**Short problem**. Filter the listing below, copying every line in which the word "scene" appears.

[Supplied information start]

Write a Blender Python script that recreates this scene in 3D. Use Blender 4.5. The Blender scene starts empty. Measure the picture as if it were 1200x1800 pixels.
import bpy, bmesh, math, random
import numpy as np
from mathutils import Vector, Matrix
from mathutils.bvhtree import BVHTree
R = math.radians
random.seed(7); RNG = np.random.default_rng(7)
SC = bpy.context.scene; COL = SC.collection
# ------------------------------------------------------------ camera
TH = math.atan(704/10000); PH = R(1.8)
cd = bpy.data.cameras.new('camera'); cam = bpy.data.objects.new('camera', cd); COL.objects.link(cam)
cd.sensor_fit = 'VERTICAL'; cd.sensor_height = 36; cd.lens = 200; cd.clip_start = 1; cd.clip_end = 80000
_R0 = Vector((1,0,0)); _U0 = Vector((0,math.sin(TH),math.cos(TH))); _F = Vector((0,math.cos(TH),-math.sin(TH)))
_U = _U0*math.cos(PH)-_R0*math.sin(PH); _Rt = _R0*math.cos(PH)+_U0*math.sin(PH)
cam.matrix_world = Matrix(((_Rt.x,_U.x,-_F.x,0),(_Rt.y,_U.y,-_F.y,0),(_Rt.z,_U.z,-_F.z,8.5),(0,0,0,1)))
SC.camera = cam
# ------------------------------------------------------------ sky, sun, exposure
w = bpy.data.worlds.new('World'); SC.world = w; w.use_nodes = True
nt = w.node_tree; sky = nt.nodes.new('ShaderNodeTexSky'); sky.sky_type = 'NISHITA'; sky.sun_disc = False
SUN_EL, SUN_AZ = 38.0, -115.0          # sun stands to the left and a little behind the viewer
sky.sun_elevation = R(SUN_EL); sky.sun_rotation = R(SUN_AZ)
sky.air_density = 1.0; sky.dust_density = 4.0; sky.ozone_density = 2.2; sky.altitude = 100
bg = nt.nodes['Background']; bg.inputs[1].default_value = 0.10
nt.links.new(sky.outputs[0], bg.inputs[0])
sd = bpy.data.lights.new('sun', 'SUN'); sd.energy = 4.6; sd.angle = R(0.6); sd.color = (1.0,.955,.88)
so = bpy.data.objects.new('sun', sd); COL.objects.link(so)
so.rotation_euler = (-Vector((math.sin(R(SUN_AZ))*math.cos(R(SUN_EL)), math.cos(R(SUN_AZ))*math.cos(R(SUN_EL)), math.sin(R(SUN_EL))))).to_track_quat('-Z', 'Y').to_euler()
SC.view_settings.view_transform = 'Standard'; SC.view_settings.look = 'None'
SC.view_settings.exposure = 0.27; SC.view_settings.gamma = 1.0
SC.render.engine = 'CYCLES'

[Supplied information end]

**Final result**.
Write a Blender Python script that recreates this scene in 3D. Use Blender 4.5. The Blender scene starts empty. Measure the picture as if it were 1200x1800 pixels.
SC = bpy.context.scene; COL = SC.collection